Apalagi, biaya untuk bisa mendapatkan sertifikasi halal MUI tidaklah murah, khususnya untuk perusahaan besar.
"Standar per sertifikat Rp 1 juta - Rp 5 juta untuk perusahaan menengah ke atas, dan untuk perusahaan kecil-menengah Rp 0 - Rp 2,5 juta," kata Direktur LPPOM Majelis Ulama Indonesia (MUI) Lukmanul Hakim, di Kantor MUI, Jakarta, Rabu (26/2/2014), seperti dilansir dari kompas.com.
"Ini di luar dari transportasi dan akomodasi, tergantung besar atau kecilnya perusahaan."
Belum lagi terkadang ada biaya tambahan yang harus dikeluarkan oleh restoran terkait akomodasi petugas sertifikasi halal MUI.
Menurut Lukman, LPPOM hanya menerima tiket perjalanan, serta reservasi penginapan atau hotel.
"Jadi tidak pernah dalam bentuk uang," imbuhnya.
Untuk itulah, Lia Amalia menegaskan pentingnya restoran untuk melarang pengunjungnya makanan dari luar.

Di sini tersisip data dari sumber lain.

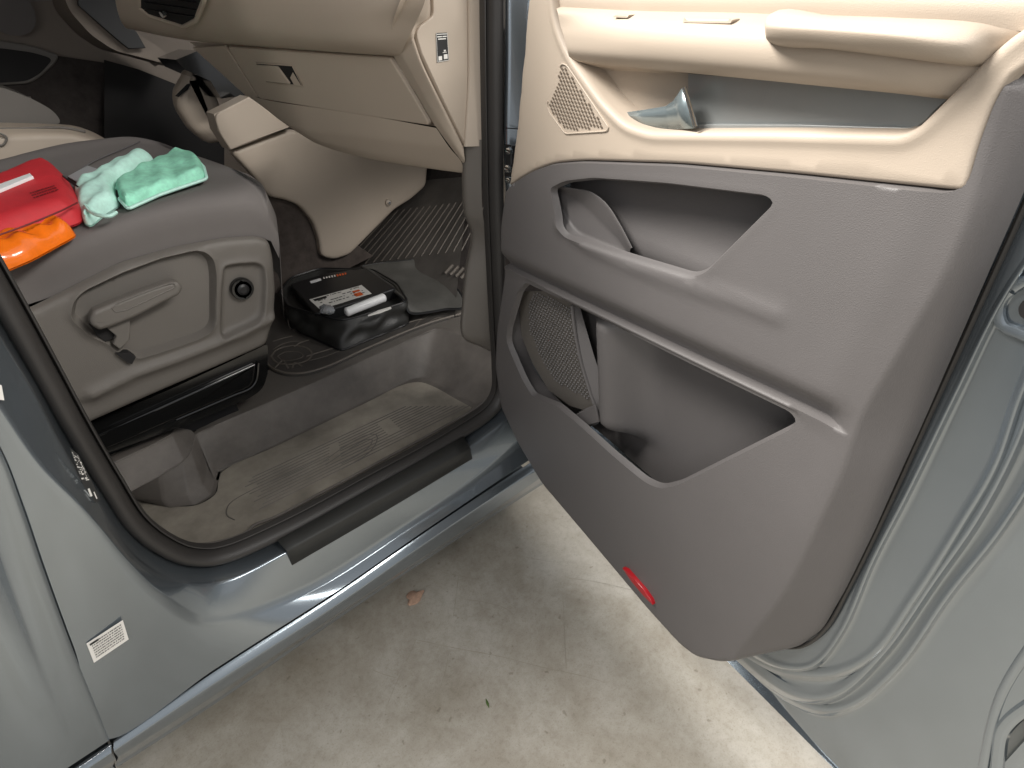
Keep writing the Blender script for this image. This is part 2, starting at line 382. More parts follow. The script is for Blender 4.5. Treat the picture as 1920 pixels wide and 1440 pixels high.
# ---- A-pillar jamb with hinge
jamb = [PL([(938, -90), (938, 120), (936, 240), (938, 330), (946, 430)], y=.128), PL([(950, -90), (950, 120), (948, 240), (949, 330), (957, 430)], y=.075),
        PL([(1010, -90), (1000, 120), (990, 240), (985, 330), (980, 430)], y=.045), PL([(1010, -90), (1000, 120), (990, 240), (985, 330), (980, 430)], y=.0)]
jm = obj('hinge_pillar', *loft(jamb, k=5, r=.01), 'paint', van)
p = PL([(946, 240), (1000, 243)], y=.050); obj('body_seam', *tube(p, .0012, 6), 'black', jm)
V, Fc = box((.80, -.02, 1.03), (.90, .06, 1.13))
hp = PL([(947, 270), (972, 272), (970, 330), (947, 330)], y=.042)
hg = obj('hinge', *prism(hp, (0, -.02, 0), .004), 'black', jm)
for q, rr in (((953, 283), .0075), ((951, 316), .0085), ((952, 338), .006)):
    c = P(*q, y=.02); obj('hinge_bolt', *tube([c, c + (0, -.006, 0), c + (-.002, -.012, 0)], [rr, rr, rr * .6], 10), 'chrome', jm)

# ---- step tray
TT = [(243, 922, .49), (300, 892, .49), (343, 866, .49), (358, 848, .492), (367, 814, .508), (400, 800, .515), (500, 757, .515), (600, 713, .515), (700, 668, .515), (780, 632, .515), (815, 617, .515), (838, 620, .515), (885, 636, .515), (945, 660, .515)]
TB = [(262, 938, .40), (315, 952, .40), (365, 947, .40), (395, 928, .40), (402, 900, .40), (408, 884, .40), (505, 838, .40), (605, 790, .40), (705, 742, .40), (765, 713, .40), (795, 708, .40), (822, 716, .40), (870, 742, .40), (925, 770, .40)]
t3, b3 = PL(TT, z=0), PL(TB, z=0)
mid = t3 + (b3 - t3) * .5; dxy = (b3 - t3) * np.array([1, 1, 0])
low = b3 - dxy * .12 + np.array([0, 0, .006])
back = t3 + np.array([0, .0, .0]); deck = []
for i, q in enumerate(t3):
    deck.append(q + (np.array([-.05, .0, 0]) if i < 3 else np.array([0, .12, 0]) if i > 4 and i < 11 else np.array([.10, .10, 0]) if i >= 11 else np.array([0, .02, 0])))
deck = np.array(deck)
# cabin floor behind the tray is one sheet; the tray's own rim reaches it
rim = t3.copy(); rim[5:11, 1] += .018; rim[11:, 0] += .018
inner = b3.copy(); cen = PL([(560, 900)], z=.40)[0]; inner = b3 + (cen - b3) * np.array([.05, .05, 0])
wall = [rim[4:], t3[4:], (t3 + (b3 - t3) * .93)[4:], b3[4:] + (cen - b3[4:]) * np.array([.015, .015, 0]), inner[4:]]
V1 = loft([rim[4:], t3[4:], b3[4:], inner[4:]], k=8, r=.004, kr=4)
leftw = loft([t3[:6], (t3 * .25 + b3 * .75)[:6] + np.array([-.006, .006, -.004]), b3[:6], inner[:6]], pr=.007, r=.003, kr=3)
outer = PL([(940, 745), (867, 800), (740, 868), (600, 945), (510, 990), (415, 1030), (370, 1034), (325, 1022), (280, 990), (235, 915)], z=.40)
fl = np.vstack([cat(inner, 4), outer])
va, wa, fa = field(fl[:, :2], [], lambda q: np.full(len(q), .3995) + .0, .02)
V3 = (np.column_stack([va, wa]), [tuple(f) for f in fa])
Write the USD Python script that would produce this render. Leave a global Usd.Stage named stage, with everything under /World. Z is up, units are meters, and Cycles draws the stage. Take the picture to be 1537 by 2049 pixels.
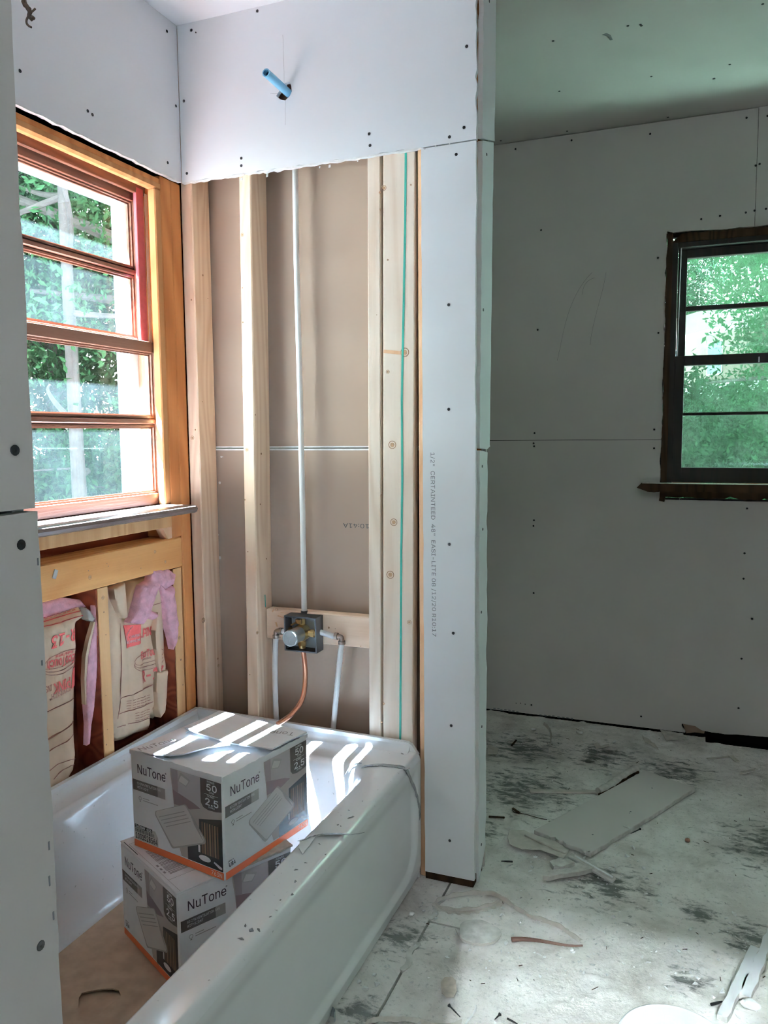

Bahkan, menurut Lia Amalia, ketentuan tersebut bersifat kewajiban yang harus dipatuhi oleh restoran yang sudah bersertifikasi halal.
Sebab, jika tidak dilarang, maka bisa ada kemungkinan ada makanan non-halal yang dibawa masuk ke dalam restoran.
Jika sampai terlanggar dan benar-benar ada makanan non-halal yang terbawa masuk, maka sertifikasi halal restoran tersebut bisa saja harus dievaluasi.